With the recent news that the definition of small group will not be expanded to include groups with 51 to 100 employees next year, meaning that mid-sized employers will not be subject to the modified adjusted community rating rules, we thought it might be time for a quick refresher about the definition of “applicable large employer” for purposes of the employer mandate.
It’s easy to get confused about this since different government agencies set different cutoff points for small group and large group.
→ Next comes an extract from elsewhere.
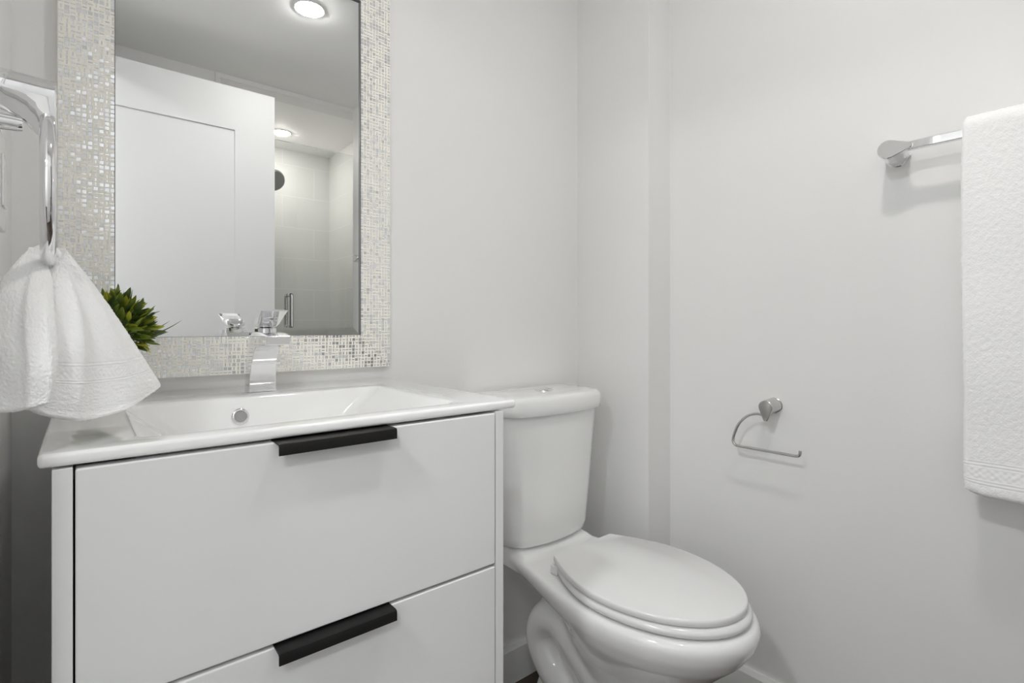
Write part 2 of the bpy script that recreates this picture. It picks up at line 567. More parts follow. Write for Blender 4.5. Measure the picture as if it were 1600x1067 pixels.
# ------------------------------------------------------------------ ceramic sink top
ZT = 0.890
sx0, sx1, sy0, sy1 = -0.031, 0.550, 0.656, YB - 0.001
snk = thing('vanity_sink', 'white ceramic sink top with wide sloped basin on the vanity cabinet', 'sink', (0.2515, 0.9, 0.80))
bm = bmesh.new()
def rect(x0, x1, y0, y1, z):
    return [(x0, y0, z), (x1, y0, z), (x1, y1, z), (x0, y1, z)]
th = 0.0135
tops = [rect(sx0, sx1, sy0, sy1, ZT - th), rect(sx0, sx1, sy0, sy1, ZT), rect(0.048, 0.458, 0.692, 0.978, ZT),
        rect(0.160, 0.345, 0.735, 0.960, ZT - 0.098)]
outer = [rect(0.036, 0.470, 0.680, 0.990, ZT - th), rect(0.150, 0.355, 0.725, 0.974, ZT - 0.112)]
vt = [[bm.verts.new(q) for q in r] for r in tops]
vo = [[bm.verts.new(q) for q in r] for r in outer]
for a, b in ((vt[0], vt[1]), (vt[1], vt[2]), (vt[2], vt[3]), (vo[0], vt[0]), (vo[1], vo[0])):
    for i in range(4):
        j = (i + 1) % 4
        bm.faces.new((a[i], a[j], b[j], b[i]))
bm.faces.new(vt[3])
bm.faces.new(vo[1][::-1])
inner = [e for e in bm.edges if all(v in vt[2] + vt[3] for v in e.verts) and any(v in vt[3] for v in e.verts)]
bmesh.ops.bevel(bm, geom=inner, offset=0.016, segments=7, profile=0.5, affect='EDGES')
bmesh.ops.recalc_face_normals(bm, faces=bm.faces)
rim = [e for e in bm.edges if len(e.link_faces) == 2 and e.calc_face_angle() > math.radians(28)]
bmesh.ops.bevel(bm, geom=rim, offset=0.0042, segments=4, profile=0.5, affect='EDGES')
basin = link('basin', bm, M['ceramic'], snk, smooth=60)
# overflow in the sloped back of the basin
oc = Vector((0.2085, 0.958, 0.856))
on = Vector((0, -0.098, 0.018)).normalized()
oc = Vector((0.2085, 0.978 - (ZT - 0.858) * 0.018 / 0.098, 0.858))
bm = bmesh.new()
lathe(bm, [(0.0085, 0.0005), (0.0125, 0.0005), (0.0135, 0.0018), (0.0125, 0.003), (0.0098, 0.003), (0.0090, 0.0016), (0.0085, 0.0005)][::-1], oc, on, 40)
link('overflow_ring', bm, M['chrome'], snk, smooth=60)
bm = bmesh.new()
lathe(bm, [(0.0001, 0.0004), (0.0092, 0.0004), (0.0092, 0.0012), (0.0001, 0.0012)], oc, on, 32)
link('overflow_hole', bm, M['inside'], snk, smooth=40)
bm = bmesh.new()
lathe(bm, [(0.033, 0.0), (0.033, 0.003), (0.028, 0.005), (0.008, 0.008), (0.0001, 0.008)], (0.2515, 0.83, ZT - 0.098), 'z', 40)
link('drain', bm, M['chrome'], snk, smooth=40)

# ------------------------------------------------------------------ faucet
fa = thing('faucet', 'chrome single lever waterfall faucet on the back ledge of the sink', 'faucet', (0.2575, 1.04, ZT))
FX = 0.2575
def prism(bm, prof, cx):
    """prof: closed list of (y, z, half width)"""
    a = [bm.verts.new((cx - h, y, z)) for y, z, h in prof]
    b = [bm.verts.new((cx + h, y, z)) for y, z, h in prof]
    n = len(prof)
    for i in range(n):
        j = (i + 1) % n
        bm.faces.new((a[i], a[j], b[j], b[i]))
    bm.faces.new(a[::-1])
    bm.faces.new(b)
def smooth_prof(keys, n=6):
    return [tuple(v) for v in catmull(keys, n)]
bm = bmesh.new()
front = smooth_prof([(1.026, 0.8905, 0.0233), (1.0245, 0.915, 0.0225), (1.016, 0.943, 0.0215), (0.999, 0.965, 0.0205), (0.972, 0.9765, 0.0195), (0.928, 0.9785, 0.019)])
back = smooth_prof([(0.924, 0.9935, 0.019), (0.96, 0.9985, 0.0195), (0.995, 1.000, 0.0205), (1.024, 0.996, 0.021), (1.043, 0.978, 0.0215), (1.054, 0.945, 0.0222), (1.058, 0.915, 0.0225), (1.060, 0.8905, 0.0233)])
prism(bm, front + back, FX)
link('body', bm, M['chrome'], fa, smooth=35, bevel=0.0014, seg=3)
bm = bmesh.new()
lathe(bm, [(0.0180, 0.994), (0.0186, 1.0025), (0.0186, 1.0055), (0.017, 1.007)], (FX, 1.010, 0), 'z', 40)
link('collar', bm, M['chrome'], fa, smooth=40)
bm = bmesh.new()
rings = []
for y, hw, zl, zh in catmull4([(1.032, 0.006, 1.009, 1.0125), (1.027, 0.0135, 1.0072, 1.0205), (1.017, 0.0172, 1.007, 1.0262), (1.002, 0.0185, 1.007, 1.0288), (0.988, 0.0190, 1.0095, 1.0298),
                            (0.976, 0.0196, 1.0175, 1.0312), (0.964, 0.0206, 1.0268, 1.0338), (0.950, 0.0216, 1.0356, 1.0385)], 4):
    zc_, hh = (zl + zh) / 2, (zh - zl) / 2
    ring = []
    for k in range(32):
        t = 2 * PI * k / 32
        ct, st = math.cos(t), math.sin(t)
        ring.append((FX + hw * math.copysign(abs(ct) ** 0.6, ct), y, zc_ + hh * math.copysign(abs(st) ** 0.7, st)))
    rings.append(ring)
loft(bm, rings)
link('lever', bm, M['chrome'], fa, smooth=50)

# ------------------------------------------------------------------ mirror
mx0, mx1, mz0, mz1 = 0.0455, 0.4875, 0.990, 1.742
fw, fwb = 0.0735, 0.0735
mi = thing('mirror', 'tall rectangular mirror with a wide champagne mosaic frame above the sink', 'mirror', (0.2665, YB, 1.366))
bm = bmesh.new()
bw = 0.017
# each bevel falls back by its own small amount: bottom, right, top, left
def quad(x0, x1, z0, z1, y):
    return [(x0, y, z0), (x1, y, z0), (x1, y, z1), (x0, y, z1)]
o4 = [(mx0, YM + 0.0002, mz0), (mx1, YM + 0.0008, mz0), (mx1, YM + 0.0008, mz1), (mx0, YM + 0.0002, mz1)]
i4 = [(mx0 + bw, YM, mz0 + bw), (mx1 - bw, YM, mz0 + bw), (mx1 - bw, YM, mz1 - bw), (mx0 + bw, YM, mz1 - bw)]
b4 = [(x, YM + 0.006, z) for x, y, z in o4]
loft(bm, [b4, o4, i4])
link('mirror_glass', bm, M['mirror'], mi)
# frame: four mitred members, each with its own UV in metres
bm = bmesh.new()
uvl = bm.loops.layers.uv.new('UVMap')
yi, yo = YM - 0.0045, YM + 0.001            # inner and outer height of the face
I = [(mx0, mz0), (mx1, mz0), (mx1, mz1), (mx0, mz1)]
O = [(mx0 - fw, mz0 - fwb), (mx1 + fw, mz0 - fwb), (mx1 + fw, mz1 + fw), (mx0 - fw, mz1 + fw)]
for k in range(4):
    j = (k + 1) % 4
    di = (Vector(I[j]) - Vector(I[k])).normalized()
    ni = Vector((di.y, -di.x))
    def pt(q, y):
        return (q[0], y, q[1])
    org = Vector(O[k])
    g = 0.0003
    prof_i = [(I[k], I[j], YM + 0.008), (I[k], I[j], yi), (O[k], O[j], yo), (O[k], O[j], YB - 0.0005)]
    vs = []
    for a, b_, y in prof_i:
        a2 = Vector(a) + di * g
        b2 = Vector(b_) - di * g
        vs.append((bm.verts.new(pt(a2, y)), bm.verts.new(pt(b2, y))))
    for q in range(3):
        f = bm.faces.new((vs[q][0], vs[q][1], vs[q + 1][1], vs[q + 1][0]))
        for lp in f.loops:
            co = Vector((lp.vert.co.x, lp.vert.co.z)) - org
            lp[uvl].uv = (co.dot(di) + k * 3.0, -co.dot(ni) + (0.0 if q == 1 else lp.vert.co.y * 2))
    bm.faces.new([v[0] for v in vs][::-1])
    bm.faces.new([v[1] for v in vs])
link('frame', bm, M['mosaic'], mi, label='champagne frame of tiny woven mosaic tiles')
bm = bmesh.new()
e = 0.0012
for (x0, x1, z0, z1) in ((mx0, mx0 + e, mz0, mz1), (mx1 - e, mx1, mz0, mz1), (mx0 + e, mx1 - e, mz0, mz0 + e * 0.3), (mx0 + e, mx1 - e, mz1 - e, mz1)):
    box(bm, x0, x1, yi + 0.0005, YM + 0.0022, z0, z1)
link('inner_lip', bm, M['edge'], mi)

# ------------------------------------------------------------------ wall fittings of one family: round base lofted into a teardrop face
def teardrop(r, L, n=40, tip=0.35):
    """2D outline, round at the origin, narrowing to a small round tip at distance L along +a"""
    rt = r * tip
    cx = L - rt
    al = math.acos((r - rt) / cx)
    out = []
    h = n // 2
    for k in range(h + 1):
        t = al + (2 * PI - 2 * al) * k / h
        out.append((r * math.cos(t), r * math.sin(t)))
    for k in range(n - h - 1):
        t = -al + 2 * al * (k + 0.5) / (n - h - 1)
        out.append((cx + rt * math.cos(t), rt * math.sin(t)))
    return out

def fitting(bm, base, out, down, length, r0, r, L):
    """base: point on the wall, out: away from the wall, down: direction of the tip"""
    base, out, down = Vector(base), Vector(out), Vector(down)
    side = out.cross(down)
    td = teardrop(r, L)
    m = len(td)
    rings = []
    for s, f, sc in ((0, 0, 1.06), (0.04, 0, 1.06), (0.06, 0.0, 1.0), (0.3, 0.03, 1), (0.45, 0.10, 1), (0.58, 0.25, 1), (0.68, 0.45, 1), (0.77, 0.70, 1), (0.85, 0.90, 1), (0.91, 1, 1), (0.985, 1, 1), (1.0, 1, 0.95)):
        ring = []
        for a, b in td:
            t = math.atan2(b, a)
            ca, cb = r0 * math.cos(t), r0 * math.sin(t)
            aa, bb = ca + (a - ca) * f, cb + (b - cb) * f
            if s == 1.0:
                cx = L * 0.28
                aa, bb = cx + (aa - cx) * sc, bb * sc
            else:
                aa, bb = aa * sc, bb * sc
            ring.append(base + out * (length * s) + down * aa + side * bb)
        rings.append(ring)
    loft(bm, rings)

# toilet paper holder on the right wall
tp = thing('toilet_paper_holder', 'empty brushed nickel toilet paper holder with hooked arm on right wall', 'toilet paper holder', (XR, 0.584, 0.81))
bm = bmesh.new()
fitting(bm, (XR - 0.0003, 0.584, 0.814), (-1, 0, 0), (0, 0, -1), 0.050, 0.0185, 0.0165, 0.034)
link('post', bm, M['satin'], tp, smooth=32)
xa = 1.281
arc = catmull([(xa, 0.588, 0.7915), (xa, 0.606, 0.795), (xa, 0.630, 0.787), (xa, 0.652, 0.765), (xa, 0.665, 0.735), (xa, 0.668, 0.720),
               (xa, 0.664, 0.711), (xa, 0.654, 0.708), (xa, 0.60, 0.708), (xa, 0.53, 0.708), (xa, 0.515, 0.7085), (xa, 0.5085, 0.7125), (xa, 0.507, 0.722)], 8)
bm = bmesh.new()
tube(bm, arc, 0.0035, 14)
link('arm', bm, M['satin'], tp, smooth=50)

# towel bar on the right wall
zb, xb = 1.3655, 1.262
tb = thing('towel_bar', 'chrome towel bar with teardrop posts on the right wall', 'towel bar', (XR, 0.0, zb))
for s in (1, -1):
    bm = bmesh.new()
    fitting(bm, (XR - 0.0003, s * 0.330, zb), (-1, 0, 0), (0, -s, 0), XR - xb + 0.010, 0.021, 0.0185, 0.040)
    link('post', bm, M['chrome'], tb, smooth=32)
bm = bmesh.new()
box(bm, xb - 0.007, xb + 0.006, -0.305, 0.305, zb - 0.008, zb + 0.008)
link('bar', bm, M['chrome'], tb, bevel=0.0015, seg=2)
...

Definition of small group for the market rules (which govern the benefits that must be covered in your plan and the way insurance companies set the plan premiums): 2 to 50 Total Employees
Definition of Applicable Large Employer (ALE) for the employer mandate (groups which are required to provide health insurance to their employees or pay a penalty): 50 or more Full-Time Equivalent (FTE) Employees
So what’s a Full-Time Equivalent? Basically, what you do is count each full-time employee (employees who work, on average, 30 hours per week or 130 hours per month) as 1 employee. Then you count the part-timers as fractions of a full-time employee. For instance, an employee who works 15 hours per week would be half of an employee. Add your full-timers and your full-time equivalents together, and if you have 50 or more, you’re an applicable large employer.
It’s worth noting, though, that ALE status is not determined on a month-by-month basis. Instead, it’s based on your average number of employees the preceding calendar year. So for 2016, ALE status will be based on the number of employees your company averaged during 2015.